Der durchschnittliche Versicherungsnehmer wird den Schaden einer durch inlandiges Wasser verursachten Überflutung demnach nicht als ausgeschlossen ansehen, auch wenn sich in 16 Kilometern Entfernung eine Sturmflut ereignet hat. Anders wäre dies zu beurteilen, wäre durch die Sturmflut Meereswasser in den Fluss hineingedrückt worden (vgl. Jula in Bruck/Möller, VVG 9. Aufl. 2012, § 5 VHB 2010 A Rn. 33), was aber nicht der Fall war.

Die teleologische Auslegung der Klausel bringt den Versicherungsnehmer ohne versicherungsrechtliche Spezialkenntnisse zu demselben Ergebnis: Der Versicherer möchte Naturkatastrophen von nicht beherrschbarem Ausmaß ausschließen. Als solcher Fall sei die Flussüberschwemmung aus Sicht eines Versicherungsnehmers nicht zu sehen. Der Senat betont, dies hätte einer Klarstellung seitens des Versicherers bedurft.

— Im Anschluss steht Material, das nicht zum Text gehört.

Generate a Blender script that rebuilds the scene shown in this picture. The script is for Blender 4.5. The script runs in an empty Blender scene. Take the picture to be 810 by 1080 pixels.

Durch das Urteil betont der Senat wie schon bisher die enge Auslegung von Risikoausschlussklauseln (VersR 2019, 542 Rn. 26; VersR 2012, 1253 Rn. 20). Der Umfang des Versicherungsschutzes soll durch Ausschlussklauseln nicht mehr verkürzt werden, als dies für den Versicherungsnehmer erkennbar sei. Der Versicherungsnehmer soll sich beim Studieren der AVB auch ohne Anwendung juristischer Auslegungsmethoden zweifelsfrei über den Umfang und die Begrenzungen seiner Versicherungsleistungen informieren können. Risikoausschlüsse bedeuten für den Versicherungsnehmer, der sich durch seine Versicherung geschützt glaubt, oftmals existenzbedrohende Überraschungen. Insofern ist das Urteil aus Sicht des Verbraucherschutzes begrüßenswert.